— Exercise task —
Leave out the pictures and repeat the data exactly.

──────── Provided material

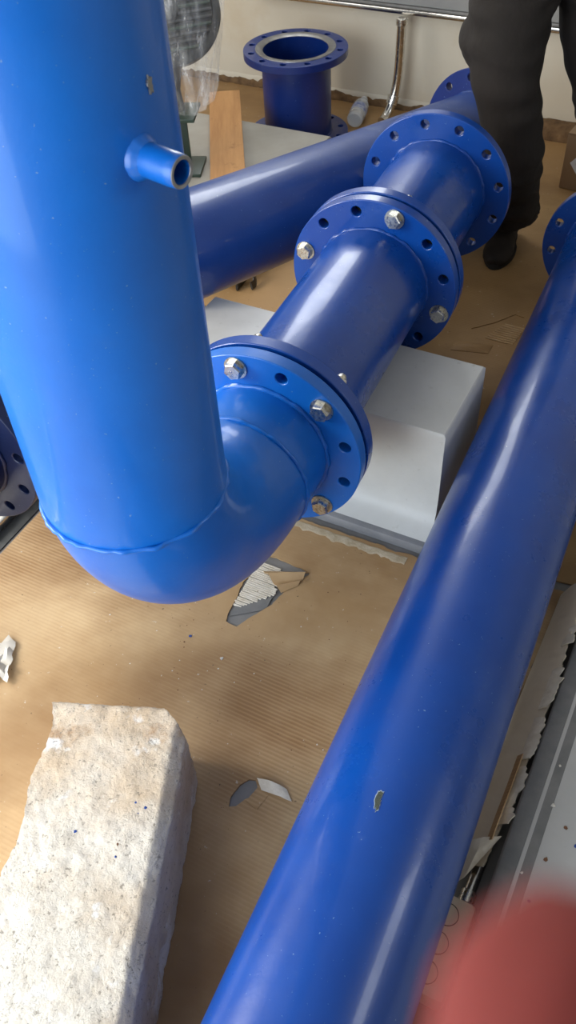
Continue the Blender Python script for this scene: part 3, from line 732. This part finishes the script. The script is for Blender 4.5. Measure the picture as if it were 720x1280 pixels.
# ------------------------------------------------------------------ wrapped pump motor on a green steel stand
MS = Matrix.Translation(V((-.315, 3.03, 0))) @ Matrix.Rotation(radians(-8), 4, 'Z')
t0 = thing('pump_motor', 'dark ribbed pump motor on a green steel stand, wrapped in clear plastic', 'motor', V((-.315, 3.03, .2)))
bm = newbm()
box(bm, (0, 0, .206), (.20, .14, .012), MS, .002); box(bm, (0, 0, .394), (.20, .14, .012), MS, .002); box(bm, (-.0, 0, .30), (.010, .13, .178), MS, .001); box(bm, (0, .0, .30), (.12, .010, .178), MS, .001)
obj('stand', bm, M['green'], t0)
mo = V((-.285, 3.07, .69)); dm = V((.22, -.72, .66)).normalized(); fm = frame(mo, dm)
bm = newbm(); lathe(bm, [(0, -.26), (.10, -.26), (.105, -.05), (.105, -.01), (0, -.01)], fm, 40); obj('motor_body', bm, M['black'], t0)
bm = newbm(); lathe(bm, [(.040, 0), (.172, 0), (.176, .004), (.176, .020), (.170, .024), (.150, .024), (.150, .010), (.040, .010)], fm, 64, True); obj('end_shield', bm, M['black'], t0)
for k in range(-6, 7):
    hh = math.sqrt(max(.150 ** 2 - (k * .021) ** 2, 0))
    bm = newbm(); box(bm, (0, k * .021, .015), (hh * 1.96, .008, .014), fm, .001); obj('cooling_rib', bm, M['green'] if k % 3 == 0 else M['darksteel'], t0)
bm = newbm(); lathe(bm, [(.0, .03), (.035, .03), (.042, .022), (.042, .012), (0, .012)], fm, 30); obj('hub', bm, M['darksteel'], t0)
bm = newbm(); loft(bm, [((-.315, 3.05, .40), .06, .05), ((-.31, 3.06, .46), .045, .04), ((-.30, 3.09, .56), .05, .05), ((-.29, 3.10, .63), .09, .08)], 24); obj('pedestal', bm, M['black'], t0)
# plastic film bag: draped lofted skin with folds
bm = newbm(); b2 = bmesh.new(); rings = []
secs = [(.97, .04, -.30, 3.02), (.93, .14, -.30, 3.03), (.84, .185, -.295, 3.03), (.72, .190, -.29, 3.03), (.62, .172, -.29, 3.03), (.54, .145, -.285, 3.02), (.47, .112, -.265, 3.02), (.425, .09, -.262, 3.01), (.41, .06, -.26, 3.01)]
NS = 120
for zi in range(len(secs) * 5 - 4):
    i, fr_ = divmod(zi, 5); a = secs[i]; b = secs[min(i + 1, len(secs) - 1)]; fr_ /= 5
    z, r, x, y = [a[q] + (b[q] - a[q]) * fr_ for q in range(4)]
    amp = .004 + .022 * max(0, (.80 - z)) / .35
    rings.append([b2.verts.new((x + (r + amp * noise.noise(V((cos(k * 2 * pi / NS) * 3.5, sin(k * 2 * pi / NS) * 3.5, z * 2.0))) * 1.6 + amp * .5 * noise.noise(V((cos(k * 2 * pi / NS) * 9, sin(k * 2 * pi / NS) * 9, z * 4)))) * cos(k * 2 * pi / NS), y + (r + amp * noise.noise(V((cos(k * 2 * pi / NS) * 3.5, sin(k * 2 * pi / NS) * 3.5, z * 2.0))) * 1.6) * sin(k * 2 * pi / NS), z)) for k in range(NS)])
for a, b in zip(rings, rings[1:]):
    for k in range(NS): b2.faces.new((a[k], a[(k + 1) % NS], b[(k + 1) % NS], b[k]))
bmesh.ops.recalc_face_normals(b2, faces=b2.faces); merge(bm, b2)
o = obj('plastic_wrap', bm, M['plastic'], t0, 180); o['label'] = 'crumpled clear plastic film'

# ------------------------------------------------------------------ plastic bottle by the wall
bo = V((.385, 3.70, .040)); bd = V((.30, .95, 0)).normalized(); fb = frame(bo, bd)
t0 = thing('plastic_bottle', 'clear plastic bottle with blue and white label lying by the wall', 'bottle', V((bo.x, bo.y, .004)))
bm = newbm(); lathe(bm, [(0, .002), (.026, 0), (.033, .006), (.034, .03), (.032, .035), (.034, .04), (.034, .13), (.032, .15), (.022, .175), (.0135, .188), (.0135, .205)], fb, 32); obj('bottle_body', bm, M['pet'], t0)
bm = newbm(); lathe(bm, [(.0345, .05), (.0348, .052), (.0348, .105), (.0345, .107)], fb, 32); obj('bottle_label', bm, M['blabel'], t0)
bm = newbm(); lathe(bm, [(0, .212), (.0145, .212), (.015, .21), (.015, .198), (0, .198)], fb, 24); obj('cap', bm, M['white'], t0)

# ------------------------------------------------------------------ dark bent clip under the slanting pipe
bm = newbm(); cl = spline([V((-.12, 2.53, .020)), V((-.105, 2.56, .018)), V((-.08, 2.585, .03)), V((-.062, 2.575, .035)), V((-.060, 2.55, .02)), V((-.072, 2.53, .020))], 5)
loft(bm, [(p, .004, .014) for p in cl], 10); tag(obj('bent_metal_clip', bm, M['darksteel'], loc=V((-.09, 2.55, .0))), 'small bent dark metal clip on the floor below the slanting pipe', 'clip')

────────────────

— Full answer —
Continue the Blender Python script for this scene: part 3, from line 732. This part finishes the script. The script is for Blender 4.5. Measure the picture as if it were 720x1280 pixels.
# ------------------------------------------------------------------ wrapped pump motor on a green steel stand
MS = Matrix.Translation(V((-.315, 3.03, 0))) @ Matrix.Rotation(radians(-8), 4, 'Z')
t0 = thing('pump_motor', 'dark ribbed pump motor on a green steel stand, wrapped in clear plastic', 'motor', V((-.315, 3.03, .2)))
bm = newbm()
box(bm, (0, 0, .206), (.20, .14, .012), MS, .002); box(bm, (0, 0, .394), (.20, .14, .012), MS, .002); box(bm, (-.0, 0, .30), (.010, .13, .178), MS, .001); box(bm, (0, .0, .30), (.12, .010, .178), MS, .001)
obj('stand', bm, M['green'], t0)
mo = V((-.285, 3.07, .69)); dm = V((.22, -.72, .66)).normalized(); fm = frame(mo, dm)
bm = newbm(); lathe(bm, [(0, -.26), (.10, -.26), (.105, -.05), (.105, -.01), (0, -.01)], fm, 40); obj('motor_body', bm, M['black'], t0)
bm = newbm(); lathe(bm, [(.040, 0), (.172, 0), (.176, .004), (.176, .020), (.170, .024), (.150, .024), (.150, .010), (.040, .010)], fm, 64, True); obj('end_shield', bm, M['black'], t0)
for k in range(-6, 7):
    hh = math.sqrt(max(.150 ** 2 - (k * .021) ** 2, 0))
    bm = newbm(); box(bm, (0, k * .021, .015), (hh * 1.96, .008, .014), fm, .001); obj('cooling_rib', bm, M['green'] if k % 3 == 0 else M['darksteel'], t0)
bm = newbm(); lathe(bm, [(.0, .03), (.035, .03), (.042, .022), (.042, .012), (0, .012)], fm, 30); obj('hub', bm, M['darksteel'], t0)
bm = newbm(); loft(bm, [((-.315, 3.05, .40), .06, .05), ((-.31, 3.06, .46), .045, .04), ((-.30, 3.09, .56), .05, .05), ((-.29, 3.10, .63), .09, .08)], 24); obj('pedestal', bm, M['black'], t0)
# plastic film bag: draped lofted skin with folds
bm = newbm(); b2 = bmesh.new(); rings = []
secs = [(.97, .04, -.30, 3.02), (.93, .14, -.30, 3.03), (.84, .185, -.295, 3.03), (.72, .190, -.29, 3.03), (.62, .172, -.29, 3.03), (.54, .145, -.285, 3.02), (.47, .112, -.265, 3.02), (.425, .09, -.262, 3.01), (.41, .06, -.26, 3.01)]
NS = 120
for zi in range(len(secs) * 5 - 4):
    i, fr_ = divmod(zi, 5); a = secs[i]; b = secs[min(i + 1, len(secs) - 1)]; fr_ /= 5
    z, r, x, y = [a[q] + (b[q] - a[q]) * fr_ for q in range(4)]
    amp = .004 + .022 * max(0, (.80 - z)) / .35
    rings.append([b2.verts.new((x + (r + amp * noise.noise(V((cos(k * 2 * pi / NS) * 3.5, sin(k * 2 * pi / NS) * 3.5, z * 2.0))) * 1.6 + amp * .5 * noise.noise(V((cos(k * 2 * pi / NS) * 9, sin(k * 2 * pi / NS) * 9, z * 4)))) * cos(k * 2 * pi / NS), y + (r + amp * noise.noise(V((cos(k * 2 * pi / NS) * 3.5, sin(k * 2 * pi / NS) * 3.5, z * 2.0))) * 1.6) * sin(k * 2 * pi / NS), z)) for k in range(NS)])
for a, b in zip(rings, rings[1:]):
    for k in range(NS): b2.faces.new((a[k], a[(k + 1) % NS], b[(k + 1) % NS], b[k]))
bmesh.ops.recalc_face_normals(b2, faces=b2.faces); merge(bm, b2)
o = obj('plastic_wrap', bm, M['plastic'], t0, 180); o['label'] = 'crumpled clear plastic film'

# ------------------------------------------------------------------ plastic bottle by the wall
bo = V((.385, 3.70, .040)); bd = V((.30, .95, 0)).normalized(); fb = frame(bo, bd)
t0 = thing('plastic_bottle', 'clear plastic bottle with blue and white label lying by the wall', 'bottle', V((bo.x, bo.y, .004)))
bm = newbm(); lathe(bm, [(0, .002), (.026, 0), (.033, .006), (.034, .03), (.032, .035), (.034, .04), (.034, .13), (.032, .15), (.022, .175), (.0135, .188), (.0135, .205)], fb, 32); obj('bottle_body', bm, M['pet'], t0)
bm = newbm(); lathe(bm, [(.0345, .05), (.0348, .052), (.0348, .105), (.0345, .107)], fb, 32); obj('bottle_label', bm, M['blabel'], t0)
bm = newbm(); lathe(bm, [(0, .212), (.0145, .212), (.015, .21), (.015, .198), (0, .198)], fb, 24); obj('cap', bm, M['white'], t0)

# ------------------------------------------------------------------ dark bent clip under the slanting pipe
bm = newbm(); cl = spline([V((-.12, 2.53, .020)), V((-.105, 2.56, .018)), V((-.08, 2.585, .03)), V((-.062, 2.575, .035)), V((-.060, 2.55, .02)), V((-.072, 2.53, .020))], 5)
loft(bm, [(p, .004, .014) for p in cl], 10); tag(obj('bent_metal_clip', bm, M['darksteel'], loc=V((-.09, 2.55, .0))), 'small bent dark metal clip on the floor below the slanting pipe', 'clip')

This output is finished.